Chert: Principal raw material used for chipped stone tools in the Midwest, many
varieties. Also known as flint.

Chipped
Stone: Objects made by controlled flaking of raw materials like chert.
Percussion flaking with a hammer stone or antler baton is used to rough
out tools. Pressure flaking with an antler, bone, or copper tip produces a
refined appearance and fine edges.

Cord Marked: The rough impressions left on a pot's surface by a cord wrapped
paddle during vessel construction.

Feature: An immovable artifact like a house floor, hearth, or garbage pit.

Gorget: A flat artifact of polished stone usually with two or more drilled holes.
Probably used as atlatl weights in the Late Archaic period and possibly until
Late Woodland times.

Hoe: A cultivating tool with a blade mounted onto a long handle. A variety of
materials were used to make blades for hoes: chipped stone in the Middle
Woodland and Mississippian periods, shell in the Late Woodland, and bison
scapulae among the Historic Illini.

Knife: Any of a variety of chipped stone cutting tools. Many were hafted.

Mano: A hand held stone used to grind nuts, seeds, or grain against a metate.

Metate: A large flat stone used in conjunction with a mano.

Plummet: Tear-dropped shaped weight of ground stone with a drilled hole or
shallow groove at the small end.

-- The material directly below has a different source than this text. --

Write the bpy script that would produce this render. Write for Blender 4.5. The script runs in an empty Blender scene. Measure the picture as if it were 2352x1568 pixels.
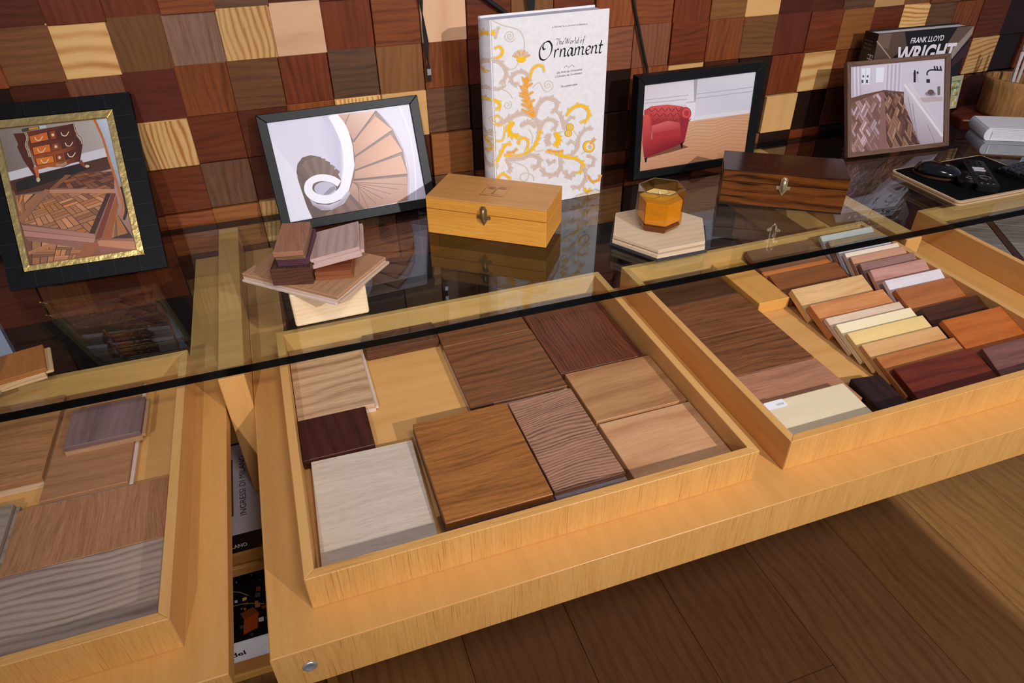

Used as weights on casting nets for
waterfowl and fish collecting in Middle and Late Archaic times.

Postmold: A stain left in the ground where a post has rotted away.

Pressure
Flaking: A method of pressing small, controlled flakes off the edge of a chipped
stone tool using an antler, bone, or copper tip.

Projectile
Points: A tip used on spears, darts, or arrows. Often used secondarily as knives.
Projectile point styles vary through time and can often be identified to a
specific phase.

Scraper: A chipped stone tool with a steeply retouched working edge used for
preparing hides an woodworking. End scrapers have the working edge on
the end, side scrapers on one or both lateral edges. Points and knives
were often modified into hafted scrapers in Early and Middle Archaic times.

Temper: Granular material mixed into wet clay for the production of ceramics.
Temper helps prevent cracking when pots are being dried or fired. Crushed
igneous rock, sand, crushed limestone, chert fragments, and burned and
pulverized mussed shell were all used a temper at various time.